Blog-reader Harry put the following question to me:
You mention that critiques are important and how you've used a writing group to get feedback from all your work, including what gets published. Are you ever worried that someone in the club will steal your work and publish it? It sounds crazy given the success rate of the business but is it a real worry? How do you deal with it? Hard copies only with watermarks or just the honor system?
Aspiring writers want to know...
I'll give a short answer, then a long answer. The short answer is, no. I don't worry about it in the least, because I trust the people in my writing group. They're my friends, we've been together for years, and if I didn't trust them with my work I wouldn't trust them to critique it, either.
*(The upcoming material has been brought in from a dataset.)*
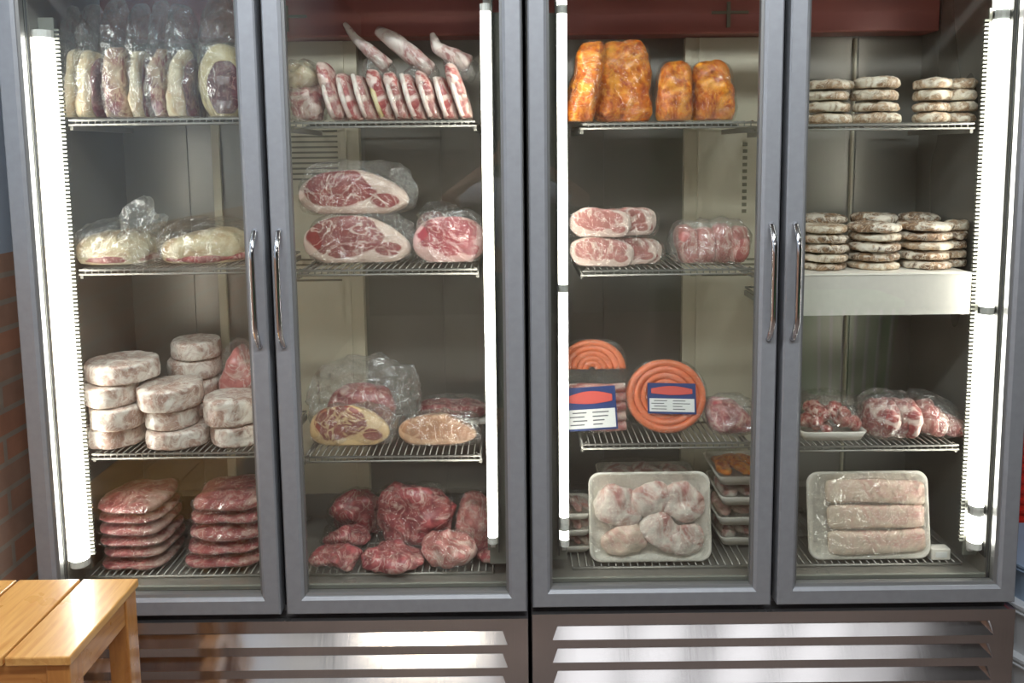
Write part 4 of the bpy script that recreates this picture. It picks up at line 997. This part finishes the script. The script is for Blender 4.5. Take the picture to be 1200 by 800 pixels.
for s in (-1,1):
    b = len(V); V += [(s*0.17,0,1.378,0.068),(s*0.29,0.05,1.347,0.057),(s*0.355,0.10,1.335,0.052)]; E_ += [(3,b),(b,b+1),(b+1,b+2)]
skin('shirt', V, E_, M['shirt'], pr)
V = [(0,0,0.95,0.158,0.118)]; E_ = []
for s in (-1,1):
    g = len(V); V += [(s*0.09,0,0.86,0.094,0.104),(s*0.10,0.01,0.50,0.068),(s*0.11,-0.02,0.10,0.055)]; E_ += [(0,g),(g,g+1),(g+1,g+2)]
skin('trousers', V, E_, M['jean'], pr)
blob('hair', (0.19,0.22,0.17), M['hair'], pr, (0,-0.012,1.645), e1=2, e2=2, amp=0.008, freq=20, sub=4)
for s in (-1,1):
    blob('eye', (0.026,0.014,0.014), M['labelw'], pr, (s*0.032,0.110,1.64), sub=2, center=True)
    blob('ear', (0.016,0.035,0.06), M['skin'], pr, (s*0.088,0.02,1.635), sub=3, center=True)
blob('nose', (0.028,0.035,0.045), M['skin'], pr, (0,0.118,1.615), sub=3, center=True)
blob('mouth', (0.05,0.014,0.012), M['labelr'], pr, (0,0.108,1.575), sub=2, center=True)
ph_ = empty('phone', (0.02, -0.040, 1.572)); tag(ph_, 'black phone held upright by the person in the pale shirt', 'phone')
MB().box(-0.078,0.078,-0.004,0.004,-0.030,0.046).build('case', M['phone'], ph_, bevel=0.003)
MB().box(-0.074,0.074,-0.0048,-0.004,-0.026,0.042).build('screen', M['black'], ph_)

# ------------------------------------------------------------------ light
w = bpy.data.worlds.new('world'); bpy.context.scene.world = w; w.use_nodes = True
nt = w.node_tree; bg = nt.nodes['Background']
skyn = nt.nodes.new('ShaderNodeTexSky')
try:
    skyn.sky_type = 'NISHITA'; skyn.sun_disc = False; skyn.sun_elevation = 0.7; skyn.sun_rotation = 2.5
except Exception: pass
nt.links.new(skyn.outputs[0], bg.inputs[0]); bg.inputs[1].default_value = 0.12
def area(name, loc, size, power, col=(1,1,1), rot=(0,0,0)):
    l = bpy.data.lights.new(name, 'AREA'); l.shape = 'RECTANGLE'; l.size, l.size_y = size; l.energy = power; l.color = col
    o = bpy.data.objects.new(name, l); C.objects.link(o); o.location = loc; o.rotation_euler = rot; return o
for lx, lab in ((-0.75, 'added ceiling lamp, unseen, lighting the frame of the left fridge'), (0.85, 'added ceiling lamp, unseen, lighting the frame of the right fridge')):  # added lamps, out of view, put in to brighten the door frames
    area('added_frame_lamp', (lx, 0.62, 2.80), (1.25, 0.16), 34, (0.90,0.95,1.0), (0.25,0,0))
    fx = empty('added_lamp_fixture', (lx, 0.62, 2.83)); tag(fx, lab, 'lamp', 'added ceiling lamps')
    MB().box(-0.65,0.65,-0.10,0.10,0.0,0.07).build('housing', M['white'], fx, bevel=0.006)
area('room_lamp', (-0.7, -1.2, 2.80), (0.6, 0.3), 14, (1.0,0.86,0.66))

sc = bpy.context.scene
sc.view_settings.view_transform = 'Standard'; sc.view_settings.look = 'None'; sc.view_settings.gamma = 1.0
sc.view_settings.exposure = 0.0; sc.view_settings.use_curve_mapping = False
Okay (I can hear you thinking), easy for you to say. You've been with a group for years, but what about me? I'm just thinking of joining a group. How can I know whether to trust these new people?
Fair question. Clearly any writing support group, especially a new one, must set out guidelines for treating members and their work with respect, and clearly there is an element of trust involved. I can't tell you who to trust; you have to use your own instincts for that. I guess I'd say that if your instincts are causing you unease about the group you're in, maybe you should look for another group. But that's true whether or not you are worried about them stealing your work.
So let's look at whether it's a realistic worry. Suppose some new member had you all bamboozled about being trustworthy and decided to steal your story. What are the chances that he or she would get away with it? Pretty damn small. You've got an entire group that saw the piece and knows you wrote it. If someone
did take your work, submit it to a publisher, and get it published (a
very long shot in itself), wouldn't all hell break loose when someone (like one of your friends) noticed that your story had just appeared under the name of the other person in your group? Imagine what that would do to the thief's future career when the publisher was informed.
Does it
ever happen? Yes. (But not within a writers' group, so far as I know.)
I'll tell you about it, because it happened to me. One of my stories, a novelette called
Reality School: In the Entropy Zone, was plagiarized
after it was published. A student at a university took the story, changed a few words, and submitted it as her own work to an online student anthology, put up on the web by the English Department. I think it was there for about a year before someone came along, read it, and thought, I've seen that before. Thanks to the web and the SF community, word eventually reached me that I should take a look. I did--and within a week, the student was up before the deans for disciplinary action. (She also had stolen another writer's work. Though I was never officially told the disposition of her case, due to confidentiality rules, I have good reason to believe she was expelled soon after.) A sad irony of this particular case is that the university decided to prohibit future web-publication of student work. The irony, which I guess escaped the administrators, was that if the story had
not been published on the web, the plagiarism would never have been discovered.
So didn't that change my feeling about showing my work to my group? Why would it? After all, this happened after publication, and the perpetrator was a complete stranger. Which, if you think about it, makes a lot more sense than stealing from someone you know. If you're going to steal.
So basically, I'd say: read my short answer again.